Under some circumstances, tightening lending standards might cause more mortgage applications to be turned down at a greater rate, but lending standards are not tightening; and for non-qualified jumbo residential mortgage loans, banks eased their lending standards in the first quarter, according to the Senior Loan Officer Survey, released by the Federal Reserveearlier in May.

And new house sales are picking up only a tiny part of the slack from existing home sales. The data for new house sales in April has not been released yet, but in March they ticked up only 3% from a year ago, and the numbers are small: The seasonally adjusted annual rate of sales of new houses was 692,000 in March, compared to existing home sales of 5.21 million in March. So a 3% uptick in new house sales doesn’t impact the overall home sales much.

Something else is going on here to create this gap between rising mortgage applications and falling home sales. So I’m going to piece a theory together, going back to the opaque nature of many residential real estate transactions, and how payment methods are reported.

A couple of years ago, the US Treasury’s Financial Crimes division started selectively cracking down in some regions on money laundering schemes by imposing reporting requirements on real estate transactions in those regions. Late last year, it expanded the program, lowered the thresholds for reporting requirements to purchases of $300,000 and up, and included payments with cryptocurrencies to “further assist in tracking illicit funds and other criminal or illicit activity, as well as inform FinCEN’s future regulatory efforts in this sector.”
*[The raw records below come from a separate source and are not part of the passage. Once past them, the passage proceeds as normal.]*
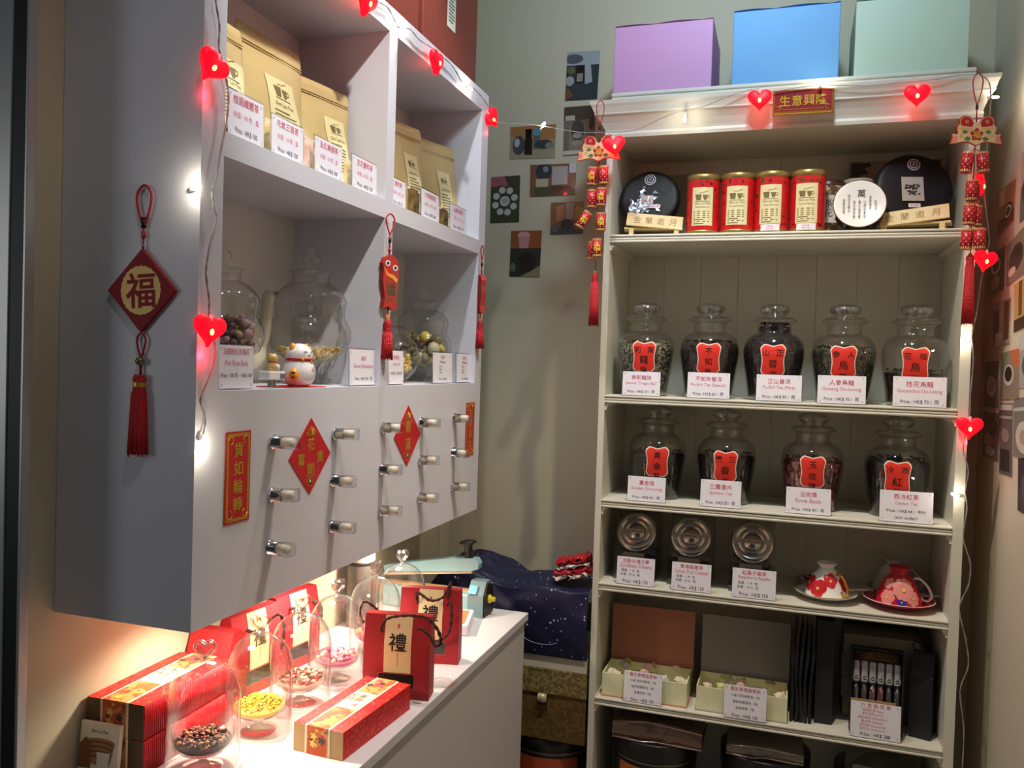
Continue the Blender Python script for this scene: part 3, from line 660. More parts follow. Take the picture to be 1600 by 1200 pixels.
# ================= candy jar row =================
M_LIDM = mat('satin_lid_metal', (190, 184, 172), 0.18, 0.95)
M_DGL = glass('smoky_jar_glass', (0.80, 0.80, 0.78), 0.5, 0.08, 2.5)
M_FRU = [mat('dried_fruit_dark', (50, 34, 34), 0.6), mat('dried_fruit_pink', (140, 96, 98), 0.6), mat('dried_fruit_grey', (96, 82, 80), 0.6)]
def candy(u, label, clabel, cols):
    x = fx(u, 0.075, SZ[3])
    t = thing('candy_jar', label, 'jar', (x, 0.055, SZ[3]+0.0005), 0, 'metal lidded candy jars')
    prof = [(0.0, 0.004), (0.004, 0.0), (0.118, 0.0), (0.124, 0.006), (0.124, 0.120), (0.116, 0.150), (0.085, 0.176), (0.055, 0.178), (-0.002, 0.075)]
    w = 0.056
    MB().prism(prof, -w, w, 0, Matrix(((0, 0, 1, 0), (1, 0, 0, 0), (0, 1, 0, 0), (0, 0, 0, 1)))).build('jar_body', M_DGL, t)
    L = T(0, 0.024, 0.128) @ RX(pi/2-0.50)
    MB().lathe([(0.046, -0.008), (0.053, -0.008), (0.055, -0.002), (0.0545, 0.004), (0.050, 0.008), (0.042, 0.0085), (0.039, 0.0035), (0.036, 0.003), (0.034, 0.006), (0.026, 0.0065), (0.0245, 0.0035), (0.022, 0.0035), (0.0215, 0.007), (0, 0.0075)], 44, 0, L).build('lid', M_LIDM, t)
    q = MB(); q.M = L; q.rect(-0.0205, -0.006, 0.0205, 0.005, 0, T(0, 0, 0.0082)); q.text(label.split()[0][:4], 0.0045, 1, T(0, 0, 0.0085)) if False else q.rect(-0.016, -0.0022, 0.016, 0.0016, 1, T(0, 0, 0.0085))
    q.build('lid_sticker', [mat('grey_beige_sticker', (176, 162, 146), 0.5), mat('faint_sticker_ink', (128, 110, 100), 0.6)], t)
    MB().rect(-0.03, -0.004, 0.026, 0.010, 0, T(0, -0.0008, 0.066) @ RX90).build('jar_sticker', mat('grey_beige_sticker', (176, 162, 146), 0.5), t)
    c = MB()
    c.bits(90, lambda: (R.uniform(-0.044, 0.044), R.uniform(0.014, 0.11), R.uniform(0.012, 0.085)), 0.011, [0, 1, 2], seg=6, rings=4)
    o = c.build('dried_fruit', [M_FRU[i] for i in cols]); o.location = (x, 0.055, SZ[3]+0.0005)
    tag(o, clabel, 'dried fruit', 'dried fruit in the candy jars', 'stuff')
candy(992, 'dark candy jar with tilted metal lid, leftmost of three', 'very dark dried fruit in the left candy jar', (0, 0, 0))
candy(1077, 'candy jar with tilted metal lid between the other two', 'pinkish dried fruit in the middle candy jar', (0, 1, 2))
candy(1173, 'candy jar with tilted metal lid, rightmost, nearest the teacups', 'greyish dried fruit in the right candy jar', (0, 2, 2))

# cups and saucers
SAUC = [(0, 0.002), (0.026, 0.0), (0.028, 0.003), (0.045, 0.006), (0.066, 0.014), (0.078, 0.020), (0.0785, 0.022), (0.066, 0.017), (0.045, 0.009), (0.028, 0.006), (0, 0.006)]
def saucer(x, y, z, label, m, rimm, sc=1.0, rot=None):
    t = thing('saucer', label, 'saucer', (x, y, z), 0, 'saucers on the cup shelf', rot); t.scale = (sc, sc, sc)
    MB().lathe(SAUC, 40).build('dish', m, t)
    MB().lathe([(0.0765, 0.0196), (0.0788, 0.0208), (0.0788, 0.0222), (0.0765, 0.0213)], 40).build('rim', rimm, t)
    return t
CUP = [(0.052, 0), (0.0515, 0.002), (0.046, 0.020), (0.040, 0.036), (0.032, 0.052), (0.022, 0.062), (0.017, 0.066), (0.0165, 0.070), (0.024, 0.078), (0.025, 0.080), (0.023, 0.081), (0.016, 0.0745), (0, 0.074)]
def cr(z):
    for (a, b), (c, d) in zip(CUP, CUP[1:]):
        if b <= z <= d and d > b: return a+(c-a)*(z-b)/(d-b)
    return 0.02
def cup(x, y, z, label, m, hm, flowers, hang, sc=1.0):
    t = thing('teacup', label, 'cup', (x, y, z), 0, 'upside-down teacups'); t.scale = (sc, sc, sc)
    MB().lathe(CUP, 36).build('bowl', m, t)
    ca, sa = math.cos(hang), math.sin(hang)
    pts = smooth_path([(0.030, 0.056), (0.044, 0.056), (0.060, 0.040), (0.068, 0.020), (0.060, 0.008), (0.050, 0.010), (0.047, 0.016)], 5)
    MB().tube([(p[0]*ca, p[0]*sa, p[1]) for p in [(a.x, a.y) for a in [Vector((q[0], q[1], 0)) for q in pts]]], 0.0030, 8).build('handle', hm, t)
    if flowers:
        q = MB()
        for (a, zz, rad, mi, pet) in flowers[1]:
            def f(dx, dz, off): 
                zc = min(max(zz+dz, 0.001), 0.064); r = cr(zc)+off; th = a+dx/max(r, 0.015); return (r*math.cos(th), r*math.sin(th), zc)
            for k in range(pet):
                b0 = 2*pi*k/pet; off = 0.0006+0.00012*k; pr_ = rad*(0.50 if pet < 7 else 0.36); pd = rad*(0.50 if pet < 7 else 0.62)
                vs = [f(pd*math.cos(b0), pd*math.sin(b0), off)]+[f(pd*math.cos(b0)+pr_*math.cos(q_*pi/7), pd*math.sin(b0)+pr_*math.sin(q_*pi/7), off) for q_ in range(14)]
                q.add(vs, [(0, 1+q_, 1+(q_+1) % 14) for q_ in range(14)], mi)
            q.add([f(rad*0.55*math.cos(k*pi/6), rad*0.55*math.sin(k*pi/6), 0.0014) for k in range(12)], [tuple(range(12))], mi)
            vs = [f(rad*0.18*math.cos(k*pi/4), rad*0.18*math.sin(k*pi/4), 0.0022) for k in range(8)]
            q.add(vs, [tuple(range(8))], 1)
        q.build('painted_flowers', flowers[0], t)
    return t
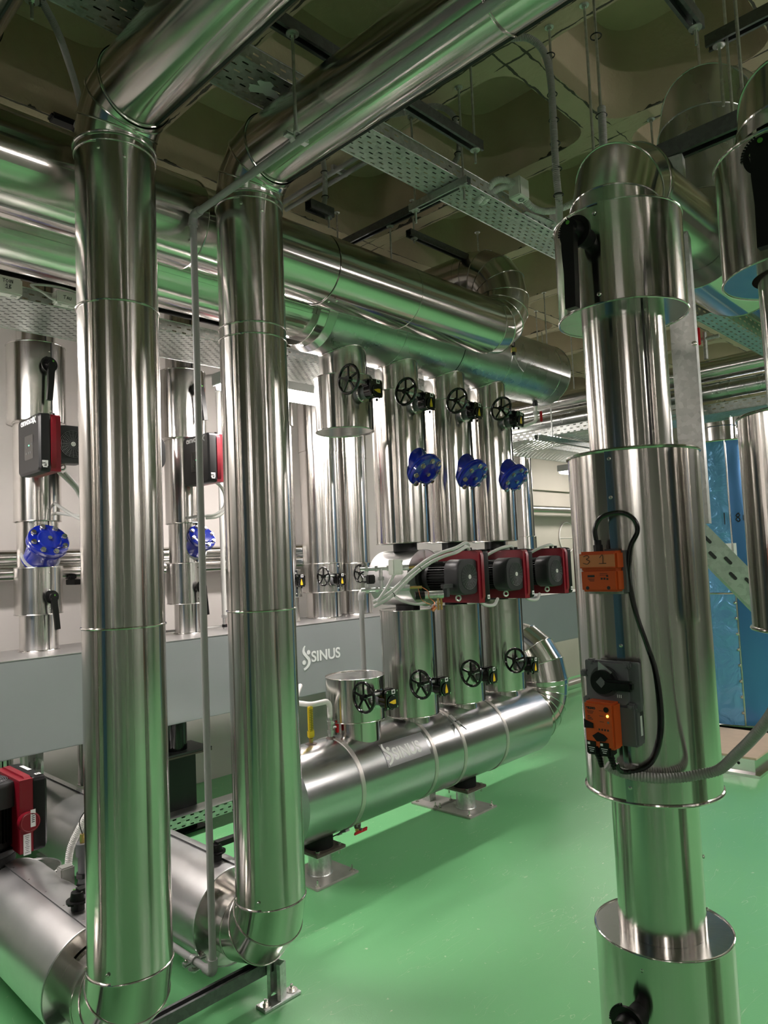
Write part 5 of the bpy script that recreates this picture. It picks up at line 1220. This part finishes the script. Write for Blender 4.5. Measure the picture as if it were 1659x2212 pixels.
for a, z in ((-3.02, 2.58), (-3.02, 2.35)): screw(t, V((CX+(RJ+.002)*math.cos(a), CY+(RJ+.002)*math.sin(a), z))-t.location, (math.cos(a), math.sin(a), 0), 1.0)
for z in (1.97, 2.10, 2.31): screw(t, V((CX+(RI+.002)*math.cos(-2.16), CY+(RI+.002)*math.sin(-2.16), z))-t.location, (-.55, -.83, 0), .9)
for z in (.66, .80): screw(t, V((CX+(RI+.002)*math.cos(-1.17), CY+(RI+.002)*math.sin(-1.17), z))-t.location, (.4, -.9, 0), .9)
t = thing('valve_jacket', 'wide silver jacket with an open end collar on the pipe leaving the right column', 'pipe jacket', (2.62, CY, zX))
put('sheet_shell', t, lambda mb: clad(mb, (2.63, CY, zX), (3.10, CY, zX), RJ, seam=2.2, bead0=.002, bead1=.002, cap0=RI+.001, cap1=RI+.001, n=80), world=True)
put('outlet_run', t, lambda mb: clad(mb, (3.102, CY, zX), (4.6, CY, zX), RI, seam=2.4), world=True)
screw(t, (0.03, -.14, -.115), (0, -.75, -.65)); screw(t, (0.055, -.135, -.12), (0, -.75, -.65))
LEFT = rot_from((0, -1, 0), (1, 0, 0), (0, 0, 1))
dup(lev, (CX-RJ-.045, CY+.005, 2.515), (0, 0, -PI/2), 'black lever on the upper jacket of the big right column', None, 1.02)
dup(lev, (CX-RJ-.045, CY-.005, .452), (0, 0, -PI/2), 'black lever at the bottom edge on the lower jacket of the big right column', None, 1.02)
# rotary actuators on the column (faces look along -X); local frame: x right (= -Y), y up (= Z), z out (= -X)
AX = (V((0, -1, 0)), V((0, 0, 1)), V((-1, 0, 0)))
def A(x, y, z): return AX[0]*x+AX[1]*y+AX[2]*z
t = thing('actuator', 'orange actuator box with taped handwritten 31 on the big right column', 'actuator', (CX-RJ, CY, 1.592), None, 'orange actuators on the right column')
put('lower_case', t, lambda mb: box(mb, A(0, -.022, .035), (.104, .058, .052), 'orange', AX, .005))
put('upper_case', t, lambda mb: box(mb, A(0, .030, .037), (.108, .050, .056), 'orange', AX, .006))
put('tape', t, lambda mb: (box(mb, A(.0, .030, .0656), (.100, .032, .001), 'tape', AX)))
strokes('handwriting', [[(-.038, .010), (-.028, .013), (-.022, .008), (-.030, .003), (-.021, -.002), (-.028, -.010), (-.040, -.007)], [(.008, .006), (.017, .013), (.017, -.009)], [(.006, -.009), (.026, -.009)]], t, A(0, .032, .0664), AX[0], AX[1], .0009, 'ink')
def prt(mb):
    box(mb, A(-.022, -.010, .0613), (.020, .006, .0006), 'ink', AX)
    for k in range(3): box(mb, A(-.022+.001*k, -.017-.003*k, .0613), (.019-.003*k, .0012, .0006), 'ink', AX)
    for x, y in ((.008, -.017), (.016, -.017), (.024, -.018), (.024, -.010)): box(mb, A(x, y, .0613), (.005, .005, .0006), 'ink', AX)
    for y in (-.004, -.0075): box(mb, A(.014, y, .0613), (.022, .001, .0006), 'ink', AX)
put('printing', t, prt)
for x in (-.034, .026):
    mb = MB(); cyl(mb, A(x, -.041, .060), A(x, -.041, .0617), .0048, 'ink', 16); mb.build('screw_hole', t)
put('mount', t, lambda mb: (box(mb, A(.0, -.053, .012), (.10, .012, .03), 'caulk', AX), box(mb, A(.055, .0, .012), (.01, .11, .03), 'cast_grey', AX)))
put('cable_gland', t, lambda mb: (cyl(mb, A(-.010, .055, .035), A(-.010, .072, .035), .013, 'black_plastic', 8), cyl(mb, A(-.010, .070, .035), A(-.010, .085, .035), .0095, 'black_plastic', 16), box(mb, A(.028, .057, .035), (.03, .006, .02), 'grey_dark', AX)))
def curve(z): return z
t = thing('actuator', 'lower actuator with grey gear plate, black crank and orange box, right column', 'actuator', (CX-RJ, CY-.005, 1.30), None, 'orange actuators on the right column')
put('back_plate', t, lambda mb: (prism(mb, rrect(.150, .125, .006), A(0, -.005, .022), AX[0], AX[1], AX[2], 0, .012, 'cast_grey'), box(mb, A(.0, -.03, .012), (.13, .17, .024), 'grey_dark', AX, .004)))
put('gear_plate', t, lambda mb: (prism(mb, rrect(.112, .105, .016), A(-.008, .0, .034), AX[0], AX[1], AX[2], 0, .010, 'cast_grey')))
for x, y in ((-.076, .022), (-.072, -.048), (.052, -.055), (-.055, .052), (.045, .050)):
    mb = MB(); box(mb, A(x, y, .034), (.022, .018, .022), 'cast_grey', AX, .004); hexhead(mb, A(x, y, .045), AX[2], .004, .003, 'cast_grey'); mb.build('clip', t)
put('dial', t, lambda mb: (cyl(mb, A(-.014, .006, .044), A(-.014, .006, .050), .040, 'grey_dark', 40), cyl(mb, A(-.014, .006, .050), A(-.014, .006, .066), .031, 'black_plastic', 40)))
put('crank', t, lambda mb: (box(mb, A(.035, .002, .066), (.075, .026, .022), 'black_plastic', AX, .006)))
put('square_key', t, lambda mb: box(mb, A(-.014, .006, .067), (.020, .020, .003), 'cast_grey', ((AX[0]+AX[1]).normalized(), (AX[1]-AX[0]).normalized(), AX[2])))
put('pointer_blade', t, lambda mb: prism(mb, [(-.022, .030), (-.020, .056), (-.006, .046), (.016, .030), (.012, .024)], A(-.005, .002, .052), AX[0], AX[1], AX[2], 0, .004, 'zinc'))
put('scale_text', t, lambda mb: [box(mb, A(.018+.005*k, -.030, .0445), (.002, .008, .0006), 'label', AX) for k in range(3)])
put('grey_case', t, lambda mb: box(mb, A(.022, -.105, .020), (.085, .105, .044), 'cast_grey', AX, .006))
put('case_label', t, lambda mb: box(mb, A(.0655, -.105, .018), (.001, .05, .010), 'label', AX))
oc = put('orange_case', t, lambda mb: box(mb, A(-.018, -.102, .062), (.082, .118, .044), 'orange', AX, .005))
put('buttons', oc, lambda mb: (cyl(mb, A(.004, -.060, .0838), A(.004, -.060, .0855), .007, 'black_plastic', 20), cyl(mb, A(.008, -.092, .0838), A(.008, -.092, .0848), .003, 'cast_grey', 14)))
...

The “Geographic Targeting Orders” now cover certain counties in the metropolitan areas of Boston, Chicago, Dallas-Fort Worth, Honolulu, Las Vegas, Los Angeles, Miami, New York City, San Antonio, San Diego, San Francisco, and Seattle.

So it is possible that these government reporting requirements, in addition to capital controls in China and other factors, have reduced real estate transactions funded by dubious cash or money transfers, and that home sales have slipped in part because of this, and that, given the opaque nature of these transactions, they may never have been fully reflected in the “all-cash” transactions reported by the NAR, so their decline wouldn’t be reflected either.

A slippage among investors, including foreign investors, would explain why sales of existing homes have been falling, while households, induced by lower mortgage rates, are still trying to buy, as shown by rising mortgage applications.